Anonymous 0 Comments

I’ve actually built and designed a few of these systems (one for multifamily apartments, one for hotels). The basic approach I used in both was a small amount of onboard memory on the lock.

There are a number of “passes” defined (maintenance/cleaning, floor-level, admin, tenant/guest, etc). Some locks are connected over WiFi or zwave/ZigBee, or even through a cable running through the door frame + hinge. Upon scanning a card, the lock either checks the onboard memory or asks the server for validity. There are tradeoffs to both, but I will leave those out.

When the front desk issues a pass, they can also deactivate old passes, duplicate cards, etc. Then the connected lock receives the update and begins to reject the old card. This is the same mechanism used to extend a stay or check out early.

Some off the shelf systems utilize a programming “gun” with an authorization key. That key gets scanned at the door and then the gun updates the onboard memory. This is low sophistication but also works for disconnected systems or after power outages.

EDIT: proof. https://imgur.com/a/JF7sivR

Anonymous 0 Comments

In that case, how do they make the card valid only up to a certain time on your checkout day? And then extend it for example, to 3pm or something like that?

Anonymous 0 Comments

I can actually answer this one, I did roomcard installation and training for hotels a good while back.

The swiped cards have a few different things built-in as part of the identity stripe they program into each card.

Every time your card is created, there’s a space in the magnetic band/RFID feedback that has:

* Your room number
* Duration of validity
* Is this a new assignment

When you first get your key, your key will have the option for ‘new assignment’ turned on. The moment it swipes into the lock, the lock sees the flag and goes ‘oh, this is my new master key now and it will be valid for ‘this long”. Each time a ‘new assignment’ key is swiped in, the old data gets over written in favor of the new key’s identity. This is how basic access control is done.

If the front desk needs to make a copy, they can make a copy without turning on the ‘new assignment’ flag.

Once the assignment expires, the keys are no longer valid and the lock will sit as-is until the next ‘new assignment’ is swiped.

Anonymous 0 Comments

You have card I’d 00002 and card I’d 00003.
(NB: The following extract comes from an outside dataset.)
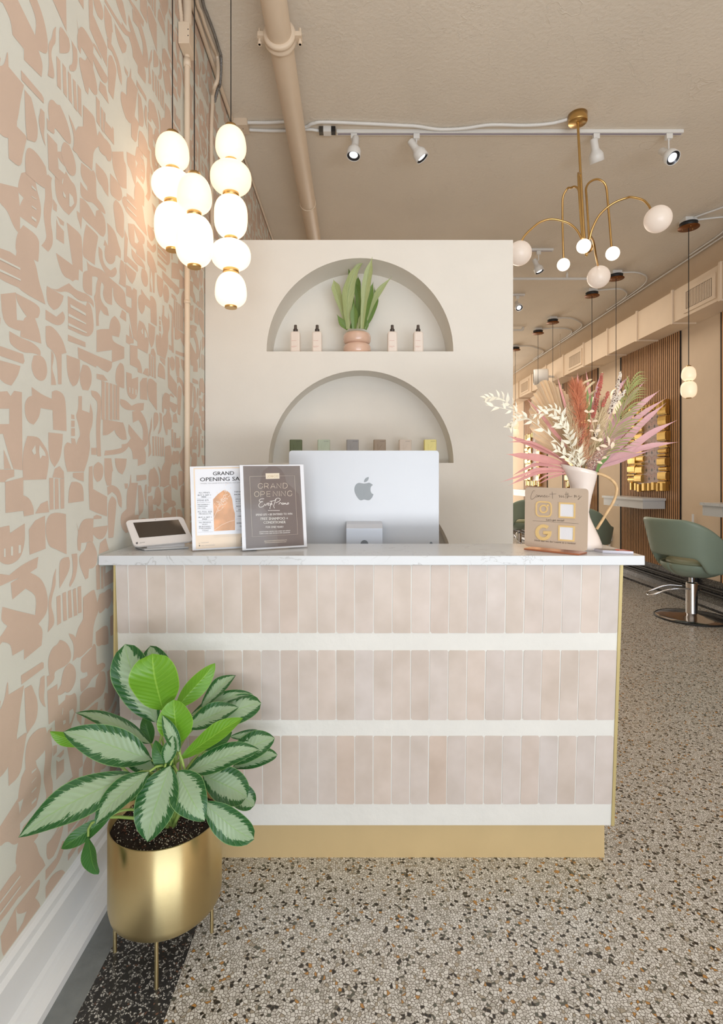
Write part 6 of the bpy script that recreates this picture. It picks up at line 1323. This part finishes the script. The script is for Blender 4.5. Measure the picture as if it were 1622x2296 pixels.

They set room 52 to open on card 00002 , you loose 00002, they just tell door 52 to not open on card 00002 and open on card 00003.

Anonymous 0 Comments

When I worked at a student ID office, the mag strip on the card had an ID number plus a rotating digit that started at zero. If we made a replacement card, we printed a new one with a “1” digit. We then updated our system software so that only the “1” card would work.